President Donald Trump signs an Orion capsule hatch that will be used for the Artemis II mission as Vice President Mike Pence, First Lady Melania Trump, and NASA Administrator Jim Bridenstine look on during a tour of the Neil A. Armstrong Operations and Checkout Building following the departure of NASA astronauts Robert Behnken and Douglas Hurley for Launch Complex 39A to board a SpaceX Crew Dragon spacecraft for launch, Wednesday, May 27, 2020, at NASA’s Kennedy Space Center in Florida. Image: NASA/Bill Ingalls
President Donald Trump signs an Orion capsule hatch that will be used for the Artemis II mission as Vice President Mike Pence, First Lady Melania Trump, and NASA Administrator Jim Bridenstine look on during a tour of the Neil A. Armstrong Operations and Checkout Building following the departure of NASA astronauts Robert Behnken and Douglas Hurley for Launch Complex 39A to board a SpaceX Crew Dragon spacecraft for launch, Wednesday, May 27, 2020, at NASA’s Kennedy Space Center in Florida. Image: NASA/Bill Ingalls

NASA Administrator Jim Bridenstine says Artemis will bring not only men to the Moon, but women too. “We’re excited to be landing the first woman and next man on the surface of the Moon by 2024,” he said told reporters upon President Trump’s announcement of his administration’s push to return to the Moon.

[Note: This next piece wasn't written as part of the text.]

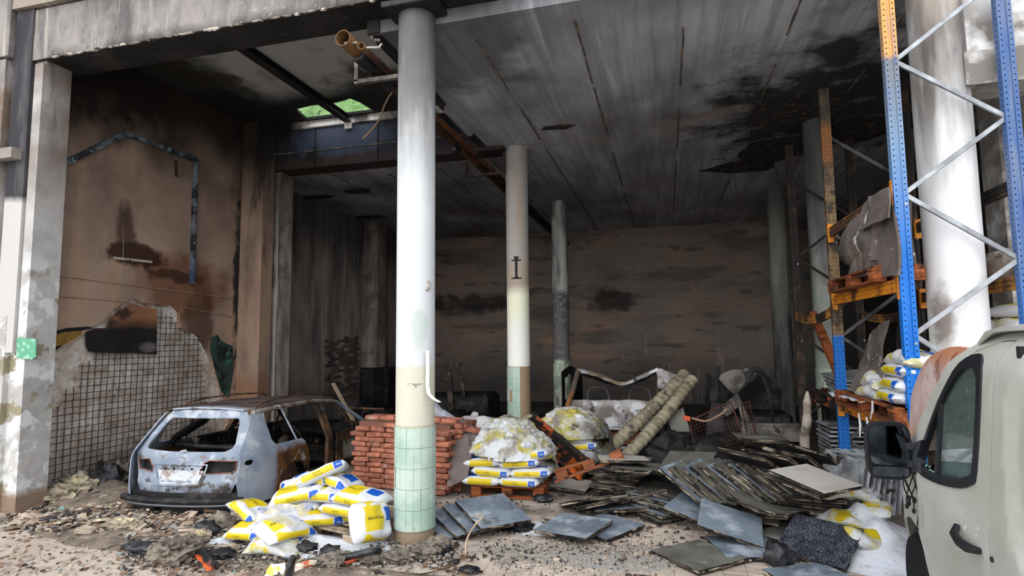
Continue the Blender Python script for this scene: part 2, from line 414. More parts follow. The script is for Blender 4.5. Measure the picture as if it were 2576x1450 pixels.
m_steel = mat('sooty_steel', (46, 45, 46), .6, .3, layers=[dict(c=(78, 70, 66), sc=4, lo=.5, hi=.65, amt=.6)], bump=[(30, .1, .004)])
m_ridge = mat('sooty_form_ridge', (66, 62, 58), .95, gain=2.0, layers=[dict(c=(104, 88, 76), sc=5, lo=.5, hi=.6)])

# ---- ground and floor
struct('floor', G().box(-9.4, 9, 3.2, 18.8, -.25, -.006), m_floor)
struct('floor_forecourt', G().box(-45, 45, -45, 3.2, -.25, -.006), m_pave)
tg = G().cbox((0, 0, -.003), (.196, .196, .006), None, .002)
tile_me = mesh(tg, m_tile, 'floor_tile')
FLOOR = bpy.data.objects['floor']
nt_ = 0; rest = G()
cands = []
for ix in range(-36, 11):
    for iy in range(17, 33):
        cx, cy = ix * .2 + .1, iy * .2 + .1
        if cy < 5.0 - .11 * (cx + 6.0) - .9 and cx < 0 and False: continue
        front = (cy < 5.3 and cx < -2.9) or (cy < 6.5 and -2.3 < cx < .9) or (cy < 5.9 and .7 < cx < 1.6)
        view = cy > 3.75 + max(0, cx + 5.6) * .26
        if view: cands.append((0 if front else 1, cy, cx))
cands.sort()
for k, (fr, cy, cx) in enumerate(cands):
    if k < 300:
        o = link('floor_tile', tile_me, FLOOR, (cx, cy, random.uniform(-.001, .0015)), (random.uniform(-.004, .004), random.uniform(-.004, .004), 0))
    else: rest.cbox((cx, cy, -.003), (.196, .196, .006), None, .002)
if rest.v:
    r_ = ob('floor_tile_field', rest, m_tile, FLOOR); r_['kind'] = 'stuff'

# ---- left wall with the blown-off plaster
XL = -7.9
def wl(px, py): p = atX(px, py, XL); return (p.y, p.z)
spall = [wl(*p) for p in [(70, 1205), (70, 1060), (72, 930), (100, 908), (150, 880), (180, 862), (212, 842), (236, 820), (262, 806), (285, 780), (305, 766), (325, 753), (352, 757),
                          (372, 768), (410, 769), (436, 768), (452, 786), (450, 806), (455, 826), (476, 838), (492, 838), (505, 852), (520, 880), (535, 912), (545, 950), (556, 985), (566, 1020), (575, 1060)]]
spall = [(max(5.62, a), b) for a, b in spall] + [(8.95, .012), (5.62, .012)]
_jr = random.Random(3); sp2 = []
for i, p in enumerate(resamp(spall, .05)):
    edge = p[1] > .3 and p[0] > 5.66
    sp2.append((p[0] + (_jr.uniform(-.014, .014) if edge else 0), p[1] + (_jr.uniform(-.014, .014) if edge else 0)))
g = G().sheet([(5.55, 0), (9.6, 0), (9.6, 6.35), (5.55, 6.35)], lambda a, b: (XL, a, b), .07, [sp2], .3, direction=(1, 0, 0))
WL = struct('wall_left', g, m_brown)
def spallfn(a, b):
    n = noise.noise(Vector((a * 9, b * 9, 0))) * .014 + noise.noise(Vector((a * 23, b * 23, 4))) * .010 + noise.noise(Vector((a * 3, b * 3, 9))) * .012
    return (XL - .055 + n, a, b)
g = G().sheet([(5.55, 0), (9.2, 0), (9.2, 3.1), (5.55, 3.1)], spallfn, .03, (), .045, direction=(1, 0, 0))
o = ob('exposed_concrete', g, m_spall, WL, 40); o['label'] = 'pale rough concrete laid bare where the plaster fell off'
struct('wall_left_core', G().box(-8.5, -8.0, 5.5, 10.2, 0, 6.7), m_dark)
# rebar mat
reg = [wl(*p) for p in [(392, 780), (440, 800), (455, 832), (500, 852), (510, 950), (520, 1050), (525, 1130), (420, 1190), (85, 1210), (90, 1170), (110, 1120), (125, 1040), (160, 1030), (165, 985), (200, 975), (205, 915), (235, 905), (238, 888), (392, 888)]]
def spans(ax, val):
    hits = []
    for i in range(len(reg)):
        p, q = reg[i], reg[(i + 1) % len(reg)]; a0, a1 = p[ax], q[ax]
        if (a0 > val) != (a1 > val):
            t = (val - a0) / (a1 - a0); hits.append(p[1 - ax] + t * (q[1 - ax] - p[1 - ax]))
    hits.sort(); return list(zip(hits[::2], hits[1::2]))
rr = random.Random(5)
for k in range(60):
    y = 5.62 + k * .098
    for a, b in spans(0, y):
        if b - a > .1:
            a -= rr.uniform(0, .05); b += rr.uniform(-.02, .06); a = max(a, .01)
            P = [(XL - .012 + noise.noise(Vector((y, z * 2, 1))) * .012, y + noise.noise(Vector((y * 5, z, 7))) * .012, z) for z in [a + (b - a) * i / 6 for i in range(7)]]
            ob('rebar', G().tube(P, .0048, 5), m_rust, WL)
for k in range(40):
    z = .12 + k * .092
    for a, b in spans(1, z):
        if b - a > .1:
            a -= rr.uniform(0, .06); b += rr.uniform(-.02, .06)
            P = [(XL + .0 + noise.noise(Vector((z, y * 2, 3))) * .012, y, z + noise.noise(Vector((z * 5, y, 11))) * .012) for y in [a + (b - a) * i / 8 for i in range(9)]]
            ob('rebar', G().tube(P, .0048, 5), m_rust, WL)
# plaster flake still hanging over the hole
m_flake = mat('scorched_graffiti_plaster', (150, 104, 76), .9, layers=[
    dict(c=(34, 31, 32), z=(2.42, 2.2), wob=.12, wsc=2), dict(c=(40, 36, 35), sc=3, lo=.58, hi=.64, amt=.8),
    dict(c=(120, 112, 112), ball=((-7.9, 7.3, 1.93), (.4, .2, .1)), wob=.4, amt=.7)], bump=[(14, .3, .012)])
fl = [wl(*p) for p in [(215, 836), (238, 826), (262, 826), (272, 800), (300, 778), (330, 764), (352, 770), (392, 778), (392, 892), (330, 888), (300, 889), (240, 888), (220, 884), (214, 870)]]
ob('plaster_flake', G().sheet(fl, lambda a, b: (XL + .03 + .03 * sin(a * 5) + .012 * noise.noise(Vector((a * 6, b * 6, 0))), a, b), .03, (), .06, direction=(1, 0, 0)), m_flake, WL, 40)
# horizontal form ridges, roof-shaped pipe, old conduit and the torn graffiti
for (p, q) in [((95, 688), (588, 752)), ((92, 742), (395, 765)), ((455, 772), (590, 800)), ((105, 612), (140, 616))]:
    a, b = wl(*p), wl(*q); ob('form_ridge', G().bar((XL + .004, a[0], a[1]), (XL + .004, b[0], b[1]), .02, .014), m_pilaster, WL)
for (p, q) in [((148, 450), (138, 690)), ((310, 560), (309, 690))]:
    a, b = wl(*p), wl(*q); ob('form_ridge', G().bar((XL + .004, a[0], a[1]), (XL + .004, b[0], b[1]), .012, .012), m_pilaster, WL)
m_pipe = mat('bluish_painted_pipe', (110, 118, 124), .6, layers=[dict(c=(40, 42, 46), sc=3, lo=.42, hi=.55), dict(c=(150, 176, 180), sc=9, lo=.58, hi=.66, amt=.7), dict(c=(70, 84, 110), z=(3.6, 3.2), amt=.8)])
pp = [wl(*p) for p in [(152, 415), (310, 336), (488, 403), (478, 716)]]
t_ = thing('steel_rail', 'blue-grey steel rail bent like a roof outline on the brown left wall', 'rail', (XL, pp[1][0], pp[1][1]))
for i in range(3):
    a, b = pp[i], pp[i + 1]; w = .075 if i < 2 else .1
    ob('rail_length', G().bar((.035, a[0] - pp[1][0], a[1] - pp[1][1]), (.035, b[0] - pp[1][0], b[1] - pp[1][1]), .05, w, up=(1, 0, 0) if False else (0, 0, 1)), m_pipe, t_)
a = wl(440, 405); b = wl(441, 445)
tag(ob('small_bracket', G().bar((XL + .02, a[0], a[1]), (XL + .02, b[0], b[1]), .03, .03), m_steel), 'small dark bracket on the left wall inside the bent rail', 'bracket')
a = wl(285, 650); b = wl(378, 660)
tag(ob('lamp_tube', G().tube([(XL + .025, a[0] + (b[0] - a[0]) * k / 6, a[1] + (b[1] - a[1]) * k / 6) for k in range(7)], .022, 8), mat('chalky_tube', (196, 186, 174), .8, layers=[dict(c=(90, 70, 56), sc=12, lo=.5, hi=.6)]), None, 60), 'short pale lamp tube amid a dark burn mark on left wall', 'lamp tube')
# graffiti: flat painted shapes on the plaster
m_gblack = mat('black_spray_paint', (34, 32, 34), .7, layers=[dict(c=(70, 58, 50), sc=6, lo=.55, hi=.65, amt=.6)])
m_gyel = mat('ochre_spray_paint', (150, 118, 52), .8, layers=[dict(c=(86, 66, 46), sc=3, lo=.42, hi=.6)])
m_ggreen = mat('dark_green_spray_paint', (58, 78, 70), .8, layers=[dict(c=(30, 34, 34), sc=4, lo=.42, hi=.58), dict(c=(74, 130, 118), sc=6, lo=.6, hi=.66, amt=.7)])
gr = thing('graffiti', 'black and ochre arched graffiti stripe beside the bared concrete', 'graffiti', (XL, 5.9, 2.0))
def paint(nm, pts, m, par, off=.004):
    P = [wl(*p) for p in pts]; o = par.location
    ob(nm, G().sheet(P, lambda a, b: (off, a - o.y, b - o.z), .003, (), .2, direction=(1, 0, 0)), m, par)
paint('ochre_band', [(82, 872), (110, 850), (150, 838), (205, 826), (205, 842), (170, 862), (120, 892), (84, 912)], m_gyel, gr, .004)
paint('black_outline', [(80, 858), (120, 838), (165, 826), (222, 822), (236, 826), (205, 832), (160, 836), (115, 850), (84, 872)], m_gblack, gr, .007)
paint('black_outline', [(83, 905), (110, 893), (140, 872), (158, 868), (118, 898), (86, 917)], m_gblack, gr, .007)
gr2 = thing('graffiti', 'dark green and black graffiti blot at the rear end of left wall', 'graffiti', (XL, 8.9, 1.6))
paint('green_blot', [(530, 850), (545, 842), (560, 860), (585, 872), (588, 930), (580, 980), (575, 1003), (556, 985), (545, 948), (535, 910), (528, 880)], m_ggreen, gr2, .004)
gr3 = thing('graffiti', 'grey curled brush marks high on the front end of left wall', 'graffiti', (XL, 5.8, 3.2))
paint('curl_mark', [(108, 530), (128, 548), (140, 575), (140, 590), (126, 580), (108, 552)], m_gblack, gr3)
paint('curl_mark', [(106, 580), (122, 618), (130, 660), (126, 672), (112, 640), (104, 610)], m_gblack, gr3)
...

Under NASA’s Artemis program, the agency is eager to learn all it can about the presence of water on the Moon in advance of sending the first woman and next man to the lunar surface in 2024 and establishing a sustainable human presence there by the end of the decade.

“Water is a valuable resource, for both scientific purposes and for use by our explorers,” said Jacob Bleacher, chief exploration scientist for NASA’s Human Exploration and Operations Mission Directorate. “If we can use the resources at the Moon, then we can carry less water and more equipment to help enable new scientific discoveries.”



NASA unveiled the logo for the Artemis missions in 2019. Image: NASA
NASA unveiled the logo for the Artemis missions in 2019. Image: NASA

SOFIA’s follow-up flights will look for water in additional sunlit locations and during different lunar phases to learn more about how the water is produced, stored, and moved across the Moon. The data will add to the work of future Moon missions, such as NASA’s Volatiles Investigating Polar Exploration Rover (VIPER), to create the first water resource maps of the Moon for future human space exploration.

SOFIA is a joint project of NASA and the German Aerospace Center. Ames manages the SOFIA program, science, and mission operations in cooperation with the Universities Space Research Association, headquartered in Columbia, Maryland, and the German SOFIA Institute at the University of Stuttgart. The aircraft is maintained and operated by NASA’s Armstrong Flight Research Center in Palmdale, California.